Pobreza cresce mais de 6 pontos em 2018 e chega a 32%.
Dados do segundo semestre do ano passado refletem os efeitos da crise econômica
Mauricio Macri oferece a mesma coisa todos os dias: sangue, suor e lágrimas. “Vocês têm que aguentar, eu estou convencido de que aguento”, disse ao Congresso em 1º de março. E o sofrimento aumenta. Durante o segundo semestre de 2018, 32% da população urbana argentina estava abaixo da linha da pobreza. Foi um aumento de quase cinco pontos percentuais com relação ao primeiro semestre, e de mais de seis pontos em comparação aos 25,7% de 2017. Estes 32% de pobres na população argentina representam um retorno ao nível que Macri diz ter herdado de Cristina Kirchner. Com a contínua desvalorização do peso — uma obsessão nacional — e com uma inflação que não dá trégua, o presidente não tem opção senão insistir em que os sacrifícios valem a pena. Segundo ele, pela primeira vez foram estabelecidas bases para um futuro de crescimento sólido.
O quadro macroeconômico é sombrio. A inflação se mantém desenfreada, e para mês de março se espera uma alta de pelo menos 4%; a elevação dos preços é especialmente cruel para os lares mais modestos, onde os alimentos e serviços básicos têm mais impacto: nesse item, os preços aumentaram 5,1% em fevereiro, bem acima do índice geral, que foi de 3,8%. O desemprego fechou 2018 em 9% (quase quatro milhões de pessoas). No último trimestre de 2018, o produto interno bruto (PIB) caiu 3,5%. Tudo isto vai acompanhado de uma degradação da segurança pública.
O símbolo da crise é o dólar, que se descola do peso a um ritmo superior ao da inflação. Isso reflete desconfiança. Não se trata de um fenômeno novo, mas agora constitui uma grave ameaça para os planos econômicos governamentais. As altas taxas de juros (68%) que remuneram os pesos depositados pelos bancos nas Leliqs (letras de liquidez) garantem um excelente negócio para os bancos (que por sua vez pagam aos poupadores um pouco menos de 40%, o que dá uma margem de lucro próxima de 30%), mas não conseguem frear a deterioração da moeda argentina frente à norte-americana, na qual a dívida externa está expressa. As empresas não recebem crédito. A situação não se desbloqueia.

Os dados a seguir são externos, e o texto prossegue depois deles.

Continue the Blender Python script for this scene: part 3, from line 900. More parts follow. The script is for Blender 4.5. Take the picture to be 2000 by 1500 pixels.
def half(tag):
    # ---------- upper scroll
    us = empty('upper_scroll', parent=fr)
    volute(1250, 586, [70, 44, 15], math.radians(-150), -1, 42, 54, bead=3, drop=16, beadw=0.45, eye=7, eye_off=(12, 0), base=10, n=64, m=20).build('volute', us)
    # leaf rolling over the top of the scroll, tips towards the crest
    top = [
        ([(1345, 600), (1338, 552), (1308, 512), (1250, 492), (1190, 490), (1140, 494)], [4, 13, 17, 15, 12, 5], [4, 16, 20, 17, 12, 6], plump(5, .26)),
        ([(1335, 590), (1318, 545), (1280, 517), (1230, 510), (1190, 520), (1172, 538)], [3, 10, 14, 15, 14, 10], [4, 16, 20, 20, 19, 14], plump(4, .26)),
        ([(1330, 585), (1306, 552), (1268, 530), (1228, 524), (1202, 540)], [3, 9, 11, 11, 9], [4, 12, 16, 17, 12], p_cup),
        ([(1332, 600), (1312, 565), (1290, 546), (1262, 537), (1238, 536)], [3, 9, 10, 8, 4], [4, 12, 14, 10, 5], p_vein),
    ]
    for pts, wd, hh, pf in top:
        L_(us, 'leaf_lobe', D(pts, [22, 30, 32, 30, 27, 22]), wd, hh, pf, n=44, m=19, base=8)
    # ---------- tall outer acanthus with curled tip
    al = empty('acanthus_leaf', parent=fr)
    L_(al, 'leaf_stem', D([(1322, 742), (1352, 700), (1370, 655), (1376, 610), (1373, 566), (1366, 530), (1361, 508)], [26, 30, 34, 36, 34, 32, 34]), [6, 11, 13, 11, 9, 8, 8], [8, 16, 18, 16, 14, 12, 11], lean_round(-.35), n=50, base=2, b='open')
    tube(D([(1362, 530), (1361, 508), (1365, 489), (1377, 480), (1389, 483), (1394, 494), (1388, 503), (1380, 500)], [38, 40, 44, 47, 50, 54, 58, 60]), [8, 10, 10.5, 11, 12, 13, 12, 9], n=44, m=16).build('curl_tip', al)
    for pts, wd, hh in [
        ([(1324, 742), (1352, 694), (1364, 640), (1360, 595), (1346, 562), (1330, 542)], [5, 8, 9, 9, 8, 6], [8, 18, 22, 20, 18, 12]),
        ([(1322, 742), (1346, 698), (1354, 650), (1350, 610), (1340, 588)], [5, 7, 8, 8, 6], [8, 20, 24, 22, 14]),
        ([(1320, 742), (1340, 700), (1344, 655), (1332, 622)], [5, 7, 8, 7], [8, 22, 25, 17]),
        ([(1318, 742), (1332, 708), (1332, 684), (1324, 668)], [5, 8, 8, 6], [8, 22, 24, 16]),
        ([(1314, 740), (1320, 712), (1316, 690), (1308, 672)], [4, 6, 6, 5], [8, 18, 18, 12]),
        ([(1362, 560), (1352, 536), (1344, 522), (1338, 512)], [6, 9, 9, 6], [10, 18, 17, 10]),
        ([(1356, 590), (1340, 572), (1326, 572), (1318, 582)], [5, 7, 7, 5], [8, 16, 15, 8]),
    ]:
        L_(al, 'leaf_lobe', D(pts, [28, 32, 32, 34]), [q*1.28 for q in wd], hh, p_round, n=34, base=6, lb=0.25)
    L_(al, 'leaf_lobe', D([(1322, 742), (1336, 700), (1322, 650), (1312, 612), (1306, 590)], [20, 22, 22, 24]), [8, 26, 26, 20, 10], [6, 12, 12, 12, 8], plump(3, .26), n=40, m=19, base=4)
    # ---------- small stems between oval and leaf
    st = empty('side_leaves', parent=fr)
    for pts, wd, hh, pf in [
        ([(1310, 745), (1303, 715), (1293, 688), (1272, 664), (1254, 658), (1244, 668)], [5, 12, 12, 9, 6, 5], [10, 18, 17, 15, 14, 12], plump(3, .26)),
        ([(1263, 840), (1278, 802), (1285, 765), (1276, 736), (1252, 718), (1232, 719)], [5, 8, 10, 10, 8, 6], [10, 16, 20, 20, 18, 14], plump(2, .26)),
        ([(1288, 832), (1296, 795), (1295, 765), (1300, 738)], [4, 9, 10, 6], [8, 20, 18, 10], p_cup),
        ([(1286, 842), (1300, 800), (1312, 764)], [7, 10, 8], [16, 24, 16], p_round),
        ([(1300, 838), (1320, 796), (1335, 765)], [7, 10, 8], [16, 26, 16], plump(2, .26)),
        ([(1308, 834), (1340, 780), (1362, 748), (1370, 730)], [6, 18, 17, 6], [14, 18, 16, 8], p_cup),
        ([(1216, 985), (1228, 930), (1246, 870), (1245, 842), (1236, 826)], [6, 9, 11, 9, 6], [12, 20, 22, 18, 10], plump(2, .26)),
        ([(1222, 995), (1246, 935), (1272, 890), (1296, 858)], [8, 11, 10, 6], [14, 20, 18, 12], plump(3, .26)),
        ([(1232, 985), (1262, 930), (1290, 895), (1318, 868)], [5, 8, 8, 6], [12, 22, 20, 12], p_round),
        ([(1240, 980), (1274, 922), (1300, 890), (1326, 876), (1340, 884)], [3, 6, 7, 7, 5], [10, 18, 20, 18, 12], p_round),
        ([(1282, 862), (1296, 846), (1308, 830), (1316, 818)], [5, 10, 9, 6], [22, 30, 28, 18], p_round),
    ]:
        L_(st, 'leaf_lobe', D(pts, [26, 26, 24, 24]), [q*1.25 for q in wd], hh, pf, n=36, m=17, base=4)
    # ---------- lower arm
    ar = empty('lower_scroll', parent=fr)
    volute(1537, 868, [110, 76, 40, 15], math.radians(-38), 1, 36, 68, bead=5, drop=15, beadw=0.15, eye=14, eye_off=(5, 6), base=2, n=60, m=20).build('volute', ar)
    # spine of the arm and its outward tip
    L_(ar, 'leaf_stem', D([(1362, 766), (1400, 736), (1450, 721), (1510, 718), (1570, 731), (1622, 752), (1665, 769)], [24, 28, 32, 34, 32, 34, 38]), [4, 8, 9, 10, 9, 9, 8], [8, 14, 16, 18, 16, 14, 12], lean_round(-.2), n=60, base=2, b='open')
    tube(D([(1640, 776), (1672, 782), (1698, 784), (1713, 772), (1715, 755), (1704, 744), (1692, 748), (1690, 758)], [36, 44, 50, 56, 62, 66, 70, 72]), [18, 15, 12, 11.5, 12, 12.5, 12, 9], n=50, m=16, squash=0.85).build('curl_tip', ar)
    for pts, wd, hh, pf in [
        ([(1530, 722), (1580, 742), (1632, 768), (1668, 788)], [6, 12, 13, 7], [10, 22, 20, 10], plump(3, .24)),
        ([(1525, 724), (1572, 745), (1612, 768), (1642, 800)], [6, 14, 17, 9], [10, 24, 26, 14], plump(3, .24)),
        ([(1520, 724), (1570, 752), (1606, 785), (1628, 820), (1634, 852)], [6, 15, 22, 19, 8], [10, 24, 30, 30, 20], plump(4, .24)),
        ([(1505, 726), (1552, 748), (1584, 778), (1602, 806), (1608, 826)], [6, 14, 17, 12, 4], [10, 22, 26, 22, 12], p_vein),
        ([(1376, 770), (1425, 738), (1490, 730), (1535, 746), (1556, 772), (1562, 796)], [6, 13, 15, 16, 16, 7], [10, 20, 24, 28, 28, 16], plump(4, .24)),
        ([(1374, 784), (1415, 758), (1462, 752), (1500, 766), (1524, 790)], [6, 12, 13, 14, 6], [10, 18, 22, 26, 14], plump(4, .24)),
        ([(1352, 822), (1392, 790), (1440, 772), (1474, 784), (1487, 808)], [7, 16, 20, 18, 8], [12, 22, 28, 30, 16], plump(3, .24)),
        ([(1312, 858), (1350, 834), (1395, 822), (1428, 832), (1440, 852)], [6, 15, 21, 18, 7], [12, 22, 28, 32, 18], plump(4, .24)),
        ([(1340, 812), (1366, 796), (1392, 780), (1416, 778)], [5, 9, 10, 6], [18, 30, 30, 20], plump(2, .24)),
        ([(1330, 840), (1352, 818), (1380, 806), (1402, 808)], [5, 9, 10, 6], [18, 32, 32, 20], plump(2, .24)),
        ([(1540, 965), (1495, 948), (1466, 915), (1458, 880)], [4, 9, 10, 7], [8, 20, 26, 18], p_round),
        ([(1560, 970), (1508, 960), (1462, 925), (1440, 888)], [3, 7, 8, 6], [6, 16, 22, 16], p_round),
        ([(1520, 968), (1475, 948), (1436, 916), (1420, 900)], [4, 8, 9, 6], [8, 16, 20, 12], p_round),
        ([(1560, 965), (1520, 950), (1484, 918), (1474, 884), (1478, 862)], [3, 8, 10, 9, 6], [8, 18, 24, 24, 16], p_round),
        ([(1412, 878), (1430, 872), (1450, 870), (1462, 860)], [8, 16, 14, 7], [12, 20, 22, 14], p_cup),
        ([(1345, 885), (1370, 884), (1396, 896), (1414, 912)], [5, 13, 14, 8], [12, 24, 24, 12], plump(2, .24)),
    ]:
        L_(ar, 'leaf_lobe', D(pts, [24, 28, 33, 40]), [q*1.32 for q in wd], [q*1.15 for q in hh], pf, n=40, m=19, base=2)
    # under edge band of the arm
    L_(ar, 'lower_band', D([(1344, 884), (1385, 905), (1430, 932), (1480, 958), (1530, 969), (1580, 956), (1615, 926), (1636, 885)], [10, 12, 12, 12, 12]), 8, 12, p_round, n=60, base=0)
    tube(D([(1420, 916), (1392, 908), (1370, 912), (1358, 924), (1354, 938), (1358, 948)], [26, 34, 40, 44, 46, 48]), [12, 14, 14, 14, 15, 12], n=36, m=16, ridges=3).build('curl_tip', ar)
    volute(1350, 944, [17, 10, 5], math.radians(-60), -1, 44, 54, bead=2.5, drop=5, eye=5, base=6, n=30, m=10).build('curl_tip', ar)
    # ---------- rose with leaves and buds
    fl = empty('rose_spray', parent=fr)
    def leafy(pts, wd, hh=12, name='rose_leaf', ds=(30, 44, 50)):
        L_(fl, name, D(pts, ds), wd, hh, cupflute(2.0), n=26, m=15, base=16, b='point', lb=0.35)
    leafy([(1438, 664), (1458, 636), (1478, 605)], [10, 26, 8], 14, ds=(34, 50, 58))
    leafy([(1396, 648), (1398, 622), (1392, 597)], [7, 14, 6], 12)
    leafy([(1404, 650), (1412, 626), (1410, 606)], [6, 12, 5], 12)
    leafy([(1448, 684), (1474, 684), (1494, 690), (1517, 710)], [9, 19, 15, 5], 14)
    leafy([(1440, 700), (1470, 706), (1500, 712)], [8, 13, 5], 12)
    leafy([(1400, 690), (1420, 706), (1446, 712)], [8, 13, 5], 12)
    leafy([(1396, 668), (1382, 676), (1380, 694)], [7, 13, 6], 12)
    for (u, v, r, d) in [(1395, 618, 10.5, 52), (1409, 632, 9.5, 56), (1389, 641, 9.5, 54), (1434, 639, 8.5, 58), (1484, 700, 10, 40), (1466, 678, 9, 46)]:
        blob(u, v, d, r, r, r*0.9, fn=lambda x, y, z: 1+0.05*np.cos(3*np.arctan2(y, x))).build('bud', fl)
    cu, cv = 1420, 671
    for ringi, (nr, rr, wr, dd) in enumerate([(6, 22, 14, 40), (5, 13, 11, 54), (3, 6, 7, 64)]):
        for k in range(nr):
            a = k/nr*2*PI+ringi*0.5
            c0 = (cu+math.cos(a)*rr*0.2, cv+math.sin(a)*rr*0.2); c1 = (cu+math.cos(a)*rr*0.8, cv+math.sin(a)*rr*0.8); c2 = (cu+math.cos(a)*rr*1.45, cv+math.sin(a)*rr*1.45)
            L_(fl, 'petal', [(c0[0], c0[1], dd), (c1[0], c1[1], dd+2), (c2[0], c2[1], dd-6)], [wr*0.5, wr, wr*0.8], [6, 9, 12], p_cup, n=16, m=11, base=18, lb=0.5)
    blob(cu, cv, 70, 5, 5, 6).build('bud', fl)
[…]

O Governo continua confiando em que a partir de 15 de abril, quando poderá começar a vender dólares procedentes do Fundo Monetário Internacional, e nas semanas posteriores, quando ingressarão no país as primeiras remessas de dólares por exportação agrária, a pressão sobre o peso diminuirá. O próprio FMI sinaliza, num relatório sobre a Argentina apresentado nesta semana, que a partir de julho o panorama irá melhorar, embora 2019 continue sendo visto como um ano recessivo — estima-se uma contração de 1,5% entre janeiro e dezembro.
Dificilmente os argentinos começarão a notar melhoras em suas vidas antes de outubro, quando acontece o primeiro turno das eleições presidenciais, ou novembro, quando haverá um segundo turno caso nenhum candidato supere 45% dos votos válidos. A Casa Rosada, e em especial o chefe de Gabinete Marcos Peña, aposta na rejeição a Cristina Kirchner. Embora Macri já seja mais impopular que ela, o Governo espera que, num eventual segundo turno entre o presidente e sua antecessora, os argentinos preferirão Macri.
Também há algo de churchilliano nos rumos de Macri. Sua insistência em manter políticas austeras, sua insistência em rejeitar “os atalhos” e “as catastróficas políticas do passado” e seu empenho pessoal em seguir um caminho difícil poderiam ser recompensados pelos eleitores. Nas eleições, ninguém costuma agradecer pelo que dói, mas às vezes acontece.